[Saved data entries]
((

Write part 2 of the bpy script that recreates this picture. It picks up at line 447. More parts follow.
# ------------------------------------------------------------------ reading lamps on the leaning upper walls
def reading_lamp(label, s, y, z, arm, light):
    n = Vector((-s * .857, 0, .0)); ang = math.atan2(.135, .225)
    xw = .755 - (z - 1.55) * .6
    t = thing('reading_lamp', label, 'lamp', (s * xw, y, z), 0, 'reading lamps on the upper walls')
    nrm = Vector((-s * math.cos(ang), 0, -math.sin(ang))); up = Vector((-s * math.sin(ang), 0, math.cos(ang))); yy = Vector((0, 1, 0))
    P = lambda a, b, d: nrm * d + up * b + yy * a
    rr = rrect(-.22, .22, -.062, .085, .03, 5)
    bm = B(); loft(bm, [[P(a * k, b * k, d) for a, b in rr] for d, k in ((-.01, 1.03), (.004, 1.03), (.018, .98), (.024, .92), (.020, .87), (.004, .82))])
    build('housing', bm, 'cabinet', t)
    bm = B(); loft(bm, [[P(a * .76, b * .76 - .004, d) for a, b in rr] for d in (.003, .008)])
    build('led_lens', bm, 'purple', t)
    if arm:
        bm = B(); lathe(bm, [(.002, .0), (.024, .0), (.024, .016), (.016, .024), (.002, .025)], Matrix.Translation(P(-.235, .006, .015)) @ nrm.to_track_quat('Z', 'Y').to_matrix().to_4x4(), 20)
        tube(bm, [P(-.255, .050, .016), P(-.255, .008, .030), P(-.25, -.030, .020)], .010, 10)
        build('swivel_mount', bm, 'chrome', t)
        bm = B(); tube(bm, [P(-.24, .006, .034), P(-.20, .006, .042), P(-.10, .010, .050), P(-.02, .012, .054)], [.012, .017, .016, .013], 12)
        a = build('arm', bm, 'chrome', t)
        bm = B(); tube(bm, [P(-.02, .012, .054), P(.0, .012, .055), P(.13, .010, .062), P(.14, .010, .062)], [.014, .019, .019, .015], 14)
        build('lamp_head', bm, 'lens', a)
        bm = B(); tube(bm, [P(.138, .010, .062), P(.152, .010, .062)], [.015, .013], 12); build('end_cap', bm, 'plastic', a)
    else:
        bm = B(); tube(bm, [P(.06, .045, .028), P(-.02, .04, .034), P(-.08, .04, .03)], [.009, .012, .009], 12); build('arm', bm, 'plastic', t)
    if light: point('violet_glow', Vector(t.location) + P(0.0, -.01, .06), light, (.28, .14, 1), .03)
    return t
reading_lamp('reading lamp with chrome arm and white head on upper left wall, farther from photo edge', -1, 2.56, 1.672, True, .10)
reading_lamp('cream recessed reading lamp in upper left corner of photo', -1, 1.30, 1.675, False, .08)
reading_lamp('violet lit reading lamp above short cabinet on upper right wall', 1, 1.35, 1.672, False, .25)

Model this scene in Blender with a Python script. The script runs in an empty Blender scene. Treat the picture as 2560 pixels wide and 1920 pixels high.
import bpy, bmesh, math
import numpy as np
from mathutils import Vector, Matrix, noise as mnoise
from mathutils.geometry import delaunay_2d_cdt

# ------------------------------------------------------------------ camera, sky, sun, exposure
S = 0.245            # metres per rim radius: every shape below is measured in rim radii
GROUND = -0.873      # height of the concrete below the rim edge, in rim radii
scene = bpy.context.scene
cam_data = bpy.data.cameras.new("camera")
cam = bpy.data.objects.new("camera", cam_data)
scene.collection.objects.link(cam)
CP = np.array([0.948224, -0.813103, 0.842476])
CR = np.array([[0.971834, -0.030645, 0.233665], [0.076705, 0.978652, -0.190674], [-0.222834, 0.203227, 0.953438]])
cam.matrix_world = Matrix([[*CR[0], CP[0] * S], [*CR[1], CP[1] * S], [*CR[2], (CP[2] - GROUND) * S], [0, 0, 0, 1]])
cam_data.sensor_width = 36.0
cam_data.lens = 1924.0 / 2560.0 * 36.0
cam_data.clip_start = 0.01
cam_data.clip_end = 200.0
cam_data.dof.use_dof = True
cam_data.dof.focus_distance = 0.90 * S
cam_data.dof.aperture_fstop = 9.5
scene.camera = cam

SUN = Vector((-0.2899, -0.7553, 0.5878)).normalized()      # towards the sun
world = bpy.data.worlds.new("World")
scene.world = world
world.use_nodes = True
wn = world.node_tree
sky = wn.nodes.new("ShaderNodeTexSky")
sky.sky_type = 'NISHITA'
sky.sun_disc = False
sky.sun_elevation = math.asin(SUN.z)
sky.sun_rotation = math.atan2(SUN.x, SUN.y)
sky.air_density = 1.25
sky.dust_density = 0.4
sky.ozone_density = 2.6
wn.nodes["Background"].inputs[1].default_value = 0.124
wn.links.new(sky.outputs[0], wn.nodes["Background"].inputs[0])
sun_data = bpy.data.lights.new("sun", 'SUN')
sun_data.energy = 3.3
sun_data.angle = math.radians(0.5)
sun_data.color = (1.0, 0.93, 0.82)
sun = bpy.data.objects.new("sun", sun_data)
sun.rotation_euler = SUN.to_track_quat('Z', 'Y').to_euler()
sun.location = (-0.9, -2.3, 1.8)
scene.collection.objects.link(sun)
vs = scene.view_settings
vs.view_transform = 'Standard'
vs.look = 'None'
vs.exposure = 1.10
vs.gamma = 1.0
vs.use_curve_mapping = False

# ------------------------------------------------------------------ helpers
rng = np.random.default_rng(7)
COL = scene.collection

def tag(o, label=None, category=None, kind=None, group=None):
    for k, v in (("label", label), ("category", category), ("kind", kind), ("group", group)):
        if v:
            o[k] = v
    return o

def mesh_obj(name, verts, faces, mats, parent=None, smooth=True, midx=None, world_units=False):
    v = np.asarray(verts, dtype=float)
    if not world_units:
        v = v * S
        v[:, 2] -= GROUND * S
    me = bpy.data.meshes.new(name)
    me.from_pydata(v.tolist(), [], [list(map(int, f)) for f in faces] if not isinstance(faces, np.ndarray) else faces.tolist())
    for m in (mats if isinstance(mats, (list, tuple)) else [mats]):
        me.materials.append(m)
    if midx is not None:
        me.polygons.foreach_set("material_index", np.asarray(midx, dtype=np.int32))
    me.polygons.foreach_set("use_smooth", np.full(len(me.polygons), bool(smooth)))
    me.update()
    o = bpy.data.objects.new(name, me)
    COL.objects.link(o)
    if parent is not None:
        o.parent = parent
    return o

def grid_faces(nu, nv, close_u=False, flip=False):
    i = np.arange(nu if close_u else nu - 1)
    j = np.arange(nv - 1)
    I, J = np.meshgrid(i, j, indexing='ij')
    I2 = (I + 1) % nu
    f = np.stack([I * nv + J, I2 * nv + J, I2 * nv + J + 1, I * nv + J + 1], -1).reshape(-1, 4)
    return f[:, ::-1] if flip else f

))

Extract all lines as given.

Write part 2 of the bpy script that recreates this picture. It picks up at line 447. More parts follow.
# ------------------------------------------------------------------ reading lamps on the leaning upper walls
def reading_lamp(label, s, y, z, arm, light):
    n = Vector((-s * .857, 0, .0)); ang = math.atan2(.135, .225)
    xw = .755 - (z - 1.55) * .6
    t = thing('reading_lamp', label, 'lamp', (s * xw, y, z), 0, 'reading lamps on the upper walls')
    nrm = Vector((-s * math.cos(ang), 0, -math.sin(ang))); up = Vector((-s * math.sin(ang), 0, math.cos(ang))); yy = Vector((0, 1, 0))
    P = lambda a, b, d: nrm * d + up * b + yy * a
    rr = rrect(-.22, .22, -.062, .085, .03, 5)
    bm = B(); loft(bm, [[P(a * k, b * k, d) for a, b in rr] for d, k in ((-.01, 1.03), (.004, 1.03), (.018, .98), (.024, .92), (.020, .87), (.004, .82))])
    build('housing', bm, 'cabinet', t)
    bm = B(); loft(bm, [[P(a * .76, b * .76 - .004, d) for a, b in rr] for d in (.003, .008)])
    build('led_lens', bm, 'purple', t)
    if arm:
        bm = B(); lathe(bm, [(.002, .0), (.024, .0), (.024, .016), (.016, .024), (.002, .025)], Matrix.Translation(P(-.235, .006, .015)) @ nrm.to_track_quat('Z', 'Y').to_matrix().to_4x4(), 20)
        tube(bm, [P(-.255, .050, .016), P(-.255, .008, .030), P(-.25, -.030, .020)], .010, 10)
        build('swivel_mount', bm, 'chrome', t)
        bm = B(); tube(bm, [P(-.24, .006, .034), P(-.20, .006, .042), P(-.10, .010, .050), P(-.02, .012, .054)], [.012, .017, .016, .013], 12)
        a = build('arm', bm, 'chrome', t)
        bm = B(); tube(bm, [P(-.02, .012, .054), P(.0, .012, .055), P(.13, .010, .062), P(.14, .010, .062)], [.014, .019, .019, .015], 14)
        build('lamp_head', bm, 'lens', a)
        bm = B(); tube(bm, [P(.138, .010, .062), P(.152, .010, .062)], [.015, .013], 12); build('end_cap', bm, 'plastic', a)
    else:
        bm = B(); tube(bm, [P(.06, .045, .028), P(-.02, .04, .034), P(-.08, .04, .03)], [.009, .012, .009], 12); build('arm', bm, 'plastic', t)
    if light: point('violet_glow', Vector(t.location) + P(0.0, -.01, .06), light, (.28, .14, 1), .03)
    return t
reading_lamp('reading lamp with chrome arm and white head on upper left wall, farther from photo edge', -1, 2.56, 1.672, True, .10)
reading_lamp('cream recessed reading lamp in upper left corner of photo', -1, 1.30, 1.675, False, .08)
reading_lamp('violet lit reading lamp above short cabinet on upper right wall', 1, 1.35, 1.672, False, .25)

Model this scene in Blender with a Python script. The script runs in an empty Blender scene. Treat the picture as 2560 pixels wide and 1920 pixels high.
import bpy, bmesh, math
import numpy as np
from mathutils import Vector, Matrix, noise as mnoise
from mathutils.geometry import delaunay_2d_cdt

# ------------------------------------------------------------------ camera, sky, sun, exposure
S = 0.245            # metres per rim radius: every shape below is measured in rim radii
GROUND = -0.873      # height of the concrete below the rim edge, in rim radii
scene = bpy.context.scene
cam_data = bpy.data.cameras.new("camera")
cam = bpy.data.objects.new("camera", cam_data)
scene.collection.objects.link(cam)
CP = np.array([0.948224, -0.813103, 0.842476])
CR = np.array([[0.971834, -0.030645, 0.233665], [0.076705, 0.978652, -0.190674], [-0.222834, 0.203227, 0.953438]])
cam.matrix_world = Matrix([[*CR[0], CP[0] * S], [*CR[1], CP[1] * S], [*CR[2], (CP[2] - GROUND) * S], [0, 0, 0, 1]])
cam_data.sensor_width = 36.0
cam_data.lens = 1924.0 / 2560.0 * 36.0
cam_data.clip_start = 0.01
cam_data.clip_end = 200.0
cam_data.dof.use_dof = True
cam_data.dof.focus_distance = 0.90 * S
cam_data.dof.aperture_fstop = 9.5
scene.camera = cam

SUN = Vector((-0.2899, -0.7553, 0.5878)).normalized()      # towards the sun
world = bpy.data.worlds.new("World")
scene.world = world
world.use_nodes = True
wn = world.node_tree
sky = wn.nodes.new("ShaderNodeTexSky")
sky.sky_type = 'NISHITA'
sky.sun_disc = False
sky.sun_elevation = math.asin(SUN.z)
sky.sun_rotation = math.atan2(SUN.x, SUN.y)
sky.air_density = 1.25
sky.dust_density = 0.4
sky.ozone_density = 2.6
wn.nodes["Background"].inputs[1].default_value = 0.124
wn.links.new(sky.outputs[0], wn.nodes["Background"].inputs[0])
sun_data = bpy.data.lights.new("sun", 'SUN')
sun_data.energy = 3.3
sun_data.angle = math.radians(0.5)
sun_data.color = (1.0, 0.93, 0.82)
sun = bpy.data.objects.new("sun", sun_data)
sun.rotation_euler = SUN.to_track_quat('Z', 'Y').to_euler()
sun.location = (-0.9, -2.3, 1.8)
scene.collection.objects.link(sun)
vs = scene.view_settings
vs.view_transform = 'Standard'
vs.look = 'None'
vs.exposure = 1.10
vs.gamma = 1.0
vs.use_curve_mapping = False

# ------------------------------------------------------------------ helpers
rng = np.random.default_rng(7)
COL = scene.collection

def tag(o, label=None, category=None, kind=None, group=None):
    for k, v in (("label", label), ("category", category), ("kind", kind), ("group", group)):
        if v:
            o[k] = v
    return o

def mesh_obj(name, verts, faces, mats, parent=None, smooth=True, midx=None, world_units=False):
    v = np.asarray(verts, dtype=float)
    if not world_units:
        v = v * S
        v[:, 2] -= GROUND * S
    me = bpy.data.meshes.new(name)
    me.from_pydata(v.tolist(), [], [list(map(int, f)) for f in faces] if not isinstance(faces, np.ndarray) else faces.tolist())
    for m in (mats if isinstance(mats, (list, tuple)) else [mats]):
        me.materials.append(m)
    if midx is not None:
        me.polygons.foreach_set("material_index", np.asarray(midx, dtype=np.int32))
    me.polygons.foreach_set("use_smooth", np.full(len(me.polygons), bool(smooth)))
    me.update()
    o = bpy.data.objects.new(name, me)
    COL.objects.link(o)
    if parent is not None:
        o.parent = parent
    return o

def grid_faces(nu, nv, close_u=False, flip=False):
    i = np.arange(nu if close_u else nu - 1)
    j = np.arange(nv - 1)
    I, J = np.meshgrid(i, j, indexing='ij')
    I2 = (I + 1) % nu
    f = np.stack([I * nv + J, I2 * nv + J, I2 * nv + J + 1, I * nv + J + 1], -1).reshape(-1, 4)
    return f[:, ::-1] if flip else f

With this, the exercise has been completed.